Omit the pictures and output exactly the lines from the start of the entries through the line containing "COL = SC.collection".

────────────────────────────────────────

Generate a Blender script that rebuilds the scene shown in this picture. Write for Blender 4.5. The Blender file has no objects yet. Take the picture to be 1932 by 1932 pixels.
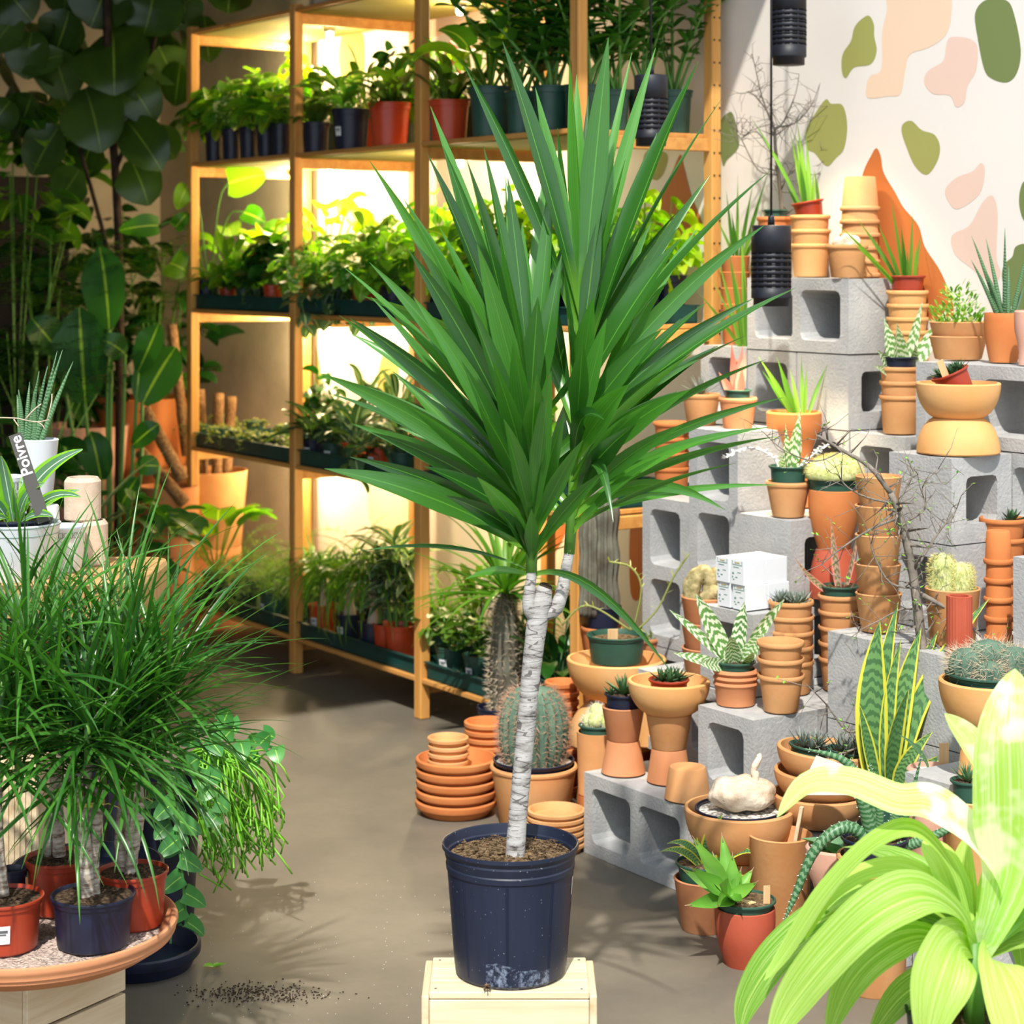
import bpy, math, random
from math import sin, cos, pi, radians, sqrt, atan2, tan
from mathutils import Vector, Matrix

SC = bpy.context.scene
COL = SC.collection

# ---------------------------------------------------------------- camera
F = 3800.0      # focal length in pixels of a 1932 px frame
HZ = 488.0      # horizon row
H = 1.40        # camera height
cam_d = bpy.data.cameras.new('camera')
cam = bpy.data.objects.new('camera', cam_d)
COL.objects.link(cam)
cam.location = (0, 0, H)
cam.rotation_euler = (radians(90), 0, 0)
cam_d.sensor_width = 36
cam_d.lens = 36 * F / 1932
cam_d.shift_y = (HZ - 966) / 1932
cam_d.clip_start = 0.05
cam_d.clip_end = 100
cam_d.dof.use_dof = True
cam_d.dof.focus_distance = 3.75
cam_d.dof.aperture_fstop = 6.3
SC.camera = cam

# ---------------------------------------------------------------- world, sun, exposure
W = bpy.data.worlds.new('world')
SC.world = W
W.use_nodes = True
bg = W.node_tree.nodes['Background']
bg.inputs[0].default_value = (0.78, 0.88, 1.0, 1)
bg.inputs[1].default_value = 1.2
sun_d = bpy.data.lights.new('sun', 'SUN')
sun_d.energy = 4.2
sun_d.color = (1.0, 0.95, 0.86)
sun_d.angle = radians(1.2)
sun = bpy.data.objects.new('sun', sun_d)
COL.objects.link(sun)
SUN_DIR = Vector((0.12, 0.99, -1.30)).normalized()
sun.rotation_euler = SUN_DIR.to_track_quat('-Z', 'Y').to_euler()
sun.location = (0, -2, 4)
SC.view_settings.view_transform = 'Standard'
SC.view_settings.look = 'None'
SC.view_settings.gamma = 1
SC.view_settings.exposure = 0.35
SC.view_settings.use_curve_mapping = False
SC.cycles.use_denoising = True
SC.cycles.max_bounces = 6
SC.cycles.diffuse_bounces = 3
SC.cycles.glossy_bounces = 2
SC.cycles.transmission_bounces = 3
SC.cycles.transparent_max_bounces = 4
SC.cycles.caustics_reflective = False
SC.cycles.caustics_refractive = False
SC.cycles.sample_clamp_indirect = 6

# ---------------------------------------------------------------- frame of the room
# U runs along the mural wall towards the shop front, V runs into the mural wall
S_, C_ = 0.5621, 0.8271
U = Vector((S_, -C_, 0)); V = Vector((C_, S_, 0)); Z = Vector((0, 0, 1))
RZ = atan2(-C_, S_)
m_ = 0.193      # height of one masonry course

def uv(a, b, z=0.0):
    return U * a + V * b + Z * z
def at(px, py, Y):
    return Vector(((px - 966) / F * Y, Y, H - (py - HZ) / F * Y))
def on_z(px, py, z):
    Y = (H - z) * F / (py - HZ)
    return at(px, py, Y)
def a_of(px, b):
    k = (px - 966) / F
    return b * (S_ * k - C_) / (S_ + C_ * k)
def on_b(px, b, z=0.0):
    return uv(a_of(px, b), b, z)
def wall_pt(px, py, b):
    p = on_b(px, b, 0)
    p.z = H - (py - HZ) / F * p.y
    return p

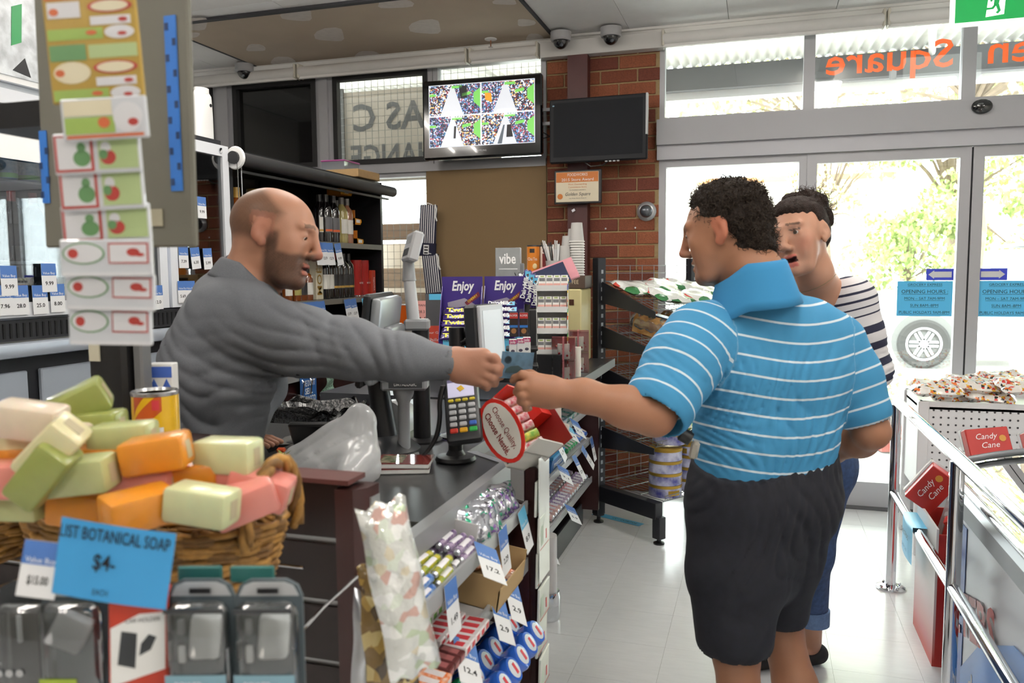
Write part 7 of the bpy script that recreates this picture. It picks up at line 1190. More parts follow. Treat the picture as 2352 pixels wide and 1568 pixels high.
# ================================================================ PEOPLE (continuous surfaces grown from tapered limbs)
def hframe(fwd, up):   # head axes: x forward, y left, z up as columns
    f = Vector(fwd).normalized(); l = Vector(up).cross(f).normalized(); u = f.cross(l); return np.array([[f.x, l.x, u.x], [f.y, l.y, u.y], [f.z, l.z, u.z]])
def cw(r, u, f): return CR*r+CU*u+CF*f      # direction given as right / up / away from the viewer
def head(s, c, R, sc=1.0, male=True, mouth=0.0, ear=(1, 1), jaw=1.0, slit=(.0095, .0045)):
    c = np.array(c); P = lambda x, y, z: c+R@(np.array([x, y, z])*sc); E = lambda x, y, z, a, b, d, k=.02: s.ell(P(x, y, z), (a*sc, b*sc, d*sc), R, k*sc)
    E(-.014, 0, .034, .100, .077, .086); E(.03, 0, .005, .066, .067, .088, .03); E(.030, 0, -.06, .058*jaw, .054*jaw, .05, .03)
    s.cone(P(.055, -.03, -.094), P(.055, .03, -.094), .022*sc, .022*sc, .03*sc); s.ell(P(.078, 0, -.099), (.019*sc, .022*sc, .019*sc), R, .02*sc)
    for y in (-1, 1):
        E(.058, y*.046, -.014, .026, .02, .022, .02); E(.05, y*.044, -.045, .03, .016, .03, .02)
        s.cone(P(.093, y*.012, .032), P(.080, y*.046, .034), (.011 if male else .008)*sc, .009*sc, .012*sc)
        s.sub(P(.107, y*.033, .012), (.020*sc, .019*sc, .014*sc), R, .010*sc)
        s.ell(P(.079, y*.033, .0105), (.0150*sc, .0165*sc, .0140*sc), R, .004*sc); s.sub(P(.096, y*.033, slit[0]), (.0125*sc, .0128*sc, slit[1]*sc), R, .0012*sc)
        s.ell(P(.104, y*.0125, -.033), (.012*sc, .008*sc, .009*sc), R, .007*sc)
        if ear[0 if y < 0 else 1]:
            s.ell(P(-.008, y*.079, .004), (.019*sc, .009*sc, .031*sc), R@np.array(Euler((y*.1, .2, -y*.35)).to_matrix()), .008*sc); s.ell(P(.0, y*.077, -.024), (.012*sc, .007*sc, .012*sc), R, .006*sc)
            s.sub(P(.002, y*.0935, .005), (.0125*sc, .0125*sc, .022*sc), R@np.array(Euler((y*.1, .2, -y*.35)).to_matrix()), .004*sc)
    fm = 1 if male else .85; s.cone(P(.096, 0, .03), P(.090+.026*fm, 0, -.024), .0085*sc*fm, .0112*sc*fm, .012*sc); s.ell(P(.091+.026*fm, 0, -.027), (.0115*sc*fm, .012*sc*fm, .010*sc*fm), R, .008*sc)
    if mouth:
        s.sub(P(.104, 0, -.066), (.022*sc, .020*sc, mouth*sc), R, .004*sc)
    s.cone(P(.093, -.016, -.0585), P(.093, .016, -.0585), .0048*sc, .0048*sc, .007*sc); s.cone(P(.091, -.014, -.0705-mouth*1.5), P(.091, .014, -.0705-mouth*1.5), .0055*sc, .0055*sc, .007*sc)
    s.ell(P(.0955, 0, -.057), (.006*sc, .009*sc, .005*sc), R, .006*sc)
    return P
def finger(s, pts, r): s.chain(pts, [r, r*.95, r*.88, r*.76][:len(pts)], .004)
def eye_parts(t, c, R, org, sc, iris, white='cfc6c0', gaze=(0, 0)):
    for y in (-1, 1):
        p = np.array(c)+R@(np.array([.0795, y*.033, .0105])*sc); M = Matrix.Translation(Vector(p)-Vector(org))@Matrix(R.tolist()).to_4x4()
        e = MB().sph((0, 0, 0), .0128*sc, 16, 10, M).build('eye', mat('eye_white', white, .15), t, smooth=3)
        MB().prism([(.0055*sc*math.cos(a*.524), .0055*sc*math.sin(a*.524)) for a in range(12)], .0112*sc, .0131*sc, M@Rm(0, gaze[0], gaze[1])@Rm(0, math.pi/2, 0)).build('iris', mat('iris_'+iris, iris, .1), e)
def V3(px, py, w): return np.array(aD(px, py, w))
def skin_mat(name): return mat(name, 'ffffff', .45, attr='Col', bump=.05, bs=350, sss=.08, spec=.35)
def mixc(a, b, t): t = np.clip(t, 0, 1)[:, None]; return a*(1-t)+b*t
def sstep(x, a, b): t = np.clip((x-a)/(b-a), 0, 1); return t*t*(3-2*t)
LC = lambda h: np.array(rgb(h))
def collar(t, name, base, up, fwd, r0, r1, h, drop, m, gap=.35, org=(0, 0, 0), tilt=.0):
    up = Vector(up).normalized(); f = Vector(fwd); f = (f-up*f.dot(up)).normalized(); l = up.cross(f); B0 = Vector(base)-Vector(org)
    prof = [(r0-.002, -.01), (r0-.002, h*.6), (r0+.001, h), (r0+.005, h+.003), (r0+.010, h-.002), (r0+.35*(r1-r0)+.008, h-drop*.4), (r1, h-drop), (r1-.004, h-drop-.001), (r0+.006, h-drop*.5)]
    def fn(u, v):
        a = gap+(2*math.pi-2*gap)*u; k = v*(len(prof)-1); i = min(int(k), len(prof)-2); q = k-i; r = prof[i][0]*(1-q)+prof[i+1][0]*q; z = prof[i][1]*(1-q)+prof[i+1][1]*q
        fr = max(0, math.cos(a)); z -= fr*h*.9+tilt*math.cos(a); r += (.012*fr if i >= 4 else 0)
        if i >= 5: z -= .028*max(0, math.cos(a))**3
        r *= 1+.03*math.sin(3*a+1)
        return B0+f*(r*math.cos(a)*1.08)+l*(r*math.sin(a))+up*z
    return MB().grid(lambda u, v: tuple(fn(u, v)), 48, 24).build(name, m, t, smooth=3)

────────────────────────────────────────

--- The result ---
Generate a Blender script that rebuilds the scene shown in this picture. Write for Blender 4.5. The Blender file has no objects yet. Take the picture to be 1932 by 1932 pixels.
import bpy, math, random
from math import sin, cos, pi, radians, sqrt, atan2, tan
from mathutils import Vector, Matrix

SC = bpy.context.scene
COL = SC.collection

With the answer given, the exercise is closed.